No one ever wants to point out that wealthy opponents of school choice (Ariana Huffington, President Clinton, etc.) send their own children to private school while advocating that those who aren’t as well off as they should be stuck with the public school system. It’s been repeatedly noted that a large portion of PUBLIC SCHOOL TEACHERS make sure to send their own children to private schools, while campaigning loudly to be allowed to keep the children of the poor warehoused in their failing schools, so that they have job security. Last I heard, in L.A. Unified the percentage of teachers with their own kids in private schools was ca. 40%.
The difficulty is that unions are so entrenched that they will fight anything like this, and they have oceans of money with which to fight. When Governor Schwarzenegger got elected on a reform platform and tried to gently reform the school system, the result was $100 Million in TV commercials attacking him day and night for a year. He lost, and we’re worse off than we were before. My guess is that a combination of inertia, vehement teacher’s union opposition to any sort of reform, and political corruption put reform beyond the reach of any politician in our current crop.
Is there really a ‘choice’ when it comes to public schools? Really? Name me a public school without Leftist school teachers and I’ll buy you a private island.
Like new utopian I’m extremely suspicious of Obama’s motives for supporting anything. Charter schools can’t help much if the teachers are union. School vouchers are a much surer way to improve public schools and education in general. Keeping the NEA out of them is crucial. Any public service unions are a threat to good governance and fiscal responsibility. It’s difficult for me to conceive of the “blob” the NEA and the social justice activists as separate let alone adversarial groups. If the social justice people are for anything to do with schools we may be sure indoctrination is the goal.
“they just need to be kicked in the butt and be held accountable.” You mean the teachers or the parents? Mom and dad come home and check out in front of the boob toob, and guess what, Jonnie and Janie do too. Privatize the whole damn mess. I don’t pay for your kids and you don’t pay for mine.

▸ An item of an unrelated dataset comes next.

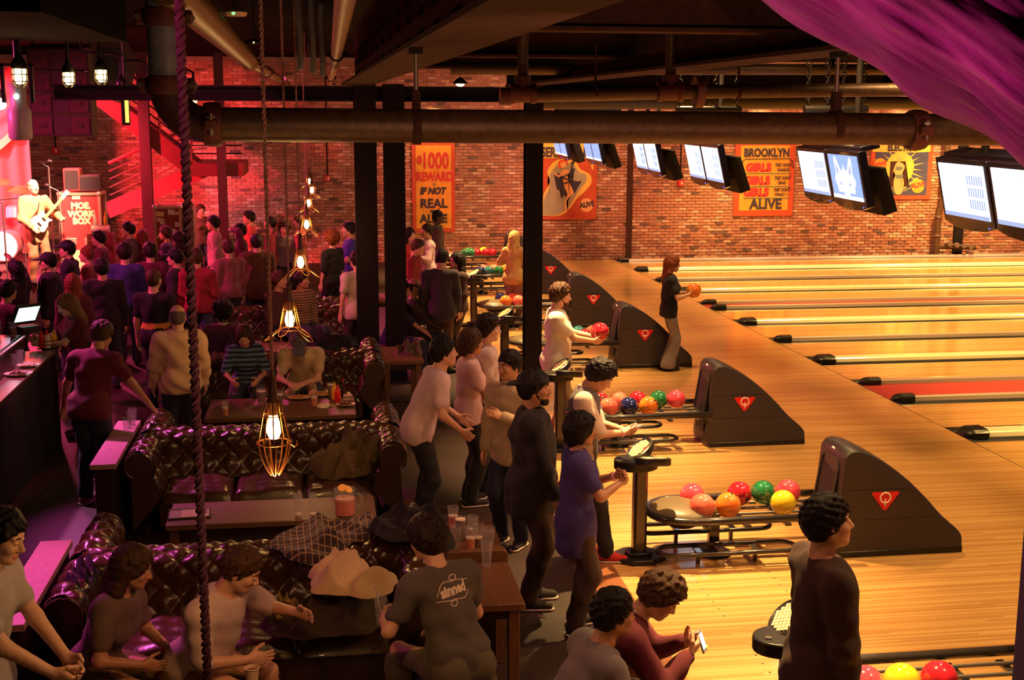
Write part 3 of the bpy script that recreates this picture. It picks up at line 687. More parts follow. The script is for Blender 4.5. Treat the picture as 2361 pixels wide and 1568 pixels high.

There is nothing that government can do better or cheaper than the private sector. For the very minimal things that the government must do, like the military, law and contract enforcement, and a handful of other things, we accept the inefficiencies.
To the extent that we need to provide for the poor, it should be done with instruments like vouchers and food stamps – to be spent wisely by the recipients in the private sector as if it were their own money.
Such aid programs should not attempt to make recipients comfortable and content with their status. To the contrary – it is good if it is uncomfortable and a little inadequate so that there is ample incentive for people to find a way to provide for themselves if at all possible. This may sound harsh but it is harsher still to create a huge underclass of society based upon the long term debilitating affect of permanent entitlement programs.
We can start with education. States need to go 100% private and tell the Federal Department of Education to get lost.
The unions still have an ace card–the ability to forcibly unionize anyone who gets government money. Look at what happened in Michigan with home-operated day care.
I kind of agree with #2 new utopian. Obama may be using this to put indoctrinators who are even more “progressive” into the schools and to install a federally-mandated “progressive” curriculum.